Die Krise ist ganz offensichtlich eine Gelegenheit zur Umverteilung von unten nach oben, und es ist absurd anzunehmen dass der Angriff auf die breite Bevölkerung in Griechenland halt machen wird oder in Spanien oder in Portugal. Einige von euch waren schon davon betroffen, als unter Kanzler Schröder die Löhne stagnierten und euch Minijobs angeboten wurden, um die Wettbewerbsfähigkeit Deutschlands zu verbessern. Bald werden viel mehr Deutsche an die Reihe kommen, wenn die Rettungsprogramme explodieren und die Kredite nicht zurückbezahlt werden können. Dann wird es ein Loch im deutschen Haushalt geben und ihr dürft mal raten, was geopfert werden soll um es zu stopfen: eure Renten, eure Sozialleistungen, eure Erziehung, eure Gesundheitsversorgung.
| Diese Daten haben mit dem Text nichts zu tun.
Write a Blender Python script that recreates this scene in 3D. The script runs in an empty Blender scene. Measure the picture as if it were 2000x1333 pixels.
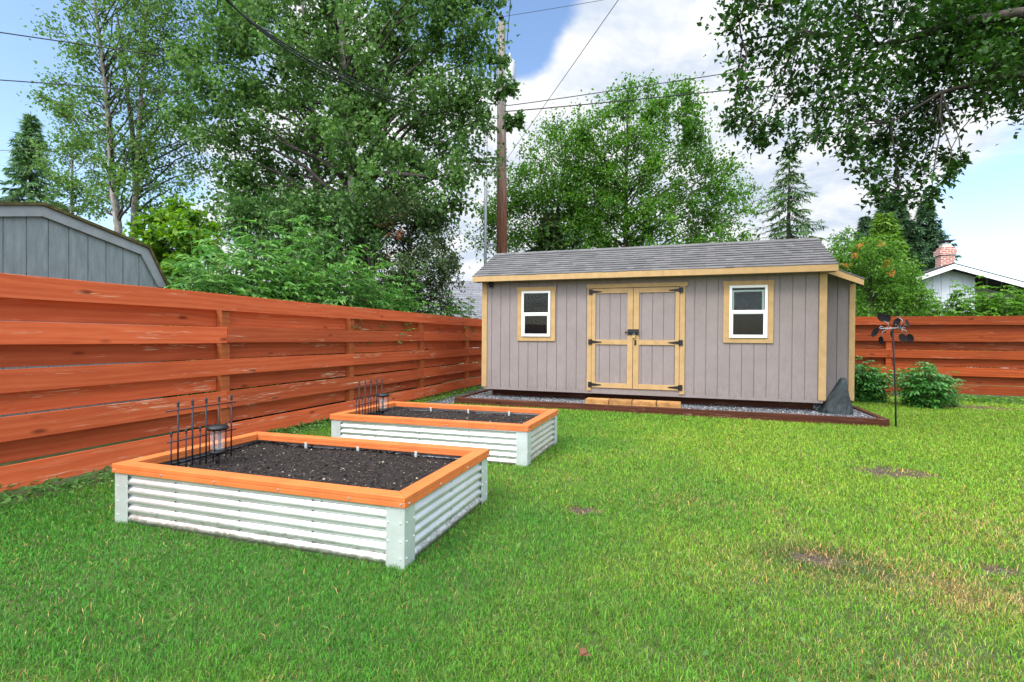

Das ist es, worum es in den letzten zweieinhalb Jahren ging. Als die Schuldenkrise begann, wurde ein Großteil der griechischen Schulden von Nichtgriechen gehalten, vor allem von französischen und deutschen Banken (141,5 Milliarden Euro im Dezember 2009). Gierige und rücksichtslose Banken waren schuld an der Finanzkrise, und es wäre nur recht und billig gewesen, wenn sie auch die Konsequenzen hätten tragen müssen, als sich die Finanzkrise in eine Schuldenkrise verwandelte. Natürlich passierte das nicht. Während die deutsche Gesellschaft schlief, wurden die griechischen Schulden erfolgreich auf die Schultern des sogenannten „amtlichen Sektors“ abgeladen, also auf die europäischen Steuerzahler (im Dezember 2011 waren nur noch 35 Milliarden Euro Schulden im Besitz nichtgriechischer Banken, vermutlich sind es jetzt noch weniger).

Es wird der Zeitpunkt kommen, da eure Regierung die Sparpolitik auf euch anwendet, wobei sie die Schuld wieder auf die Griechen schieben wird. Die Bühne wird bereitet für eine tiefe Spaltung zwischen uns, während die tatsächlich Verantwortlichen weiterhin business as usual machen werden [so tun, als ob nichts gewesen wäre]. Deshalb ein abschließender Vorschlag: Diejenigen unter euch, die verstehen, was tatsächlich vorgeht, könnten wenigstens versuchen, die andern zu warnen.

Noch einmal: Ein vereintes Volk kann nicht besiegt werden.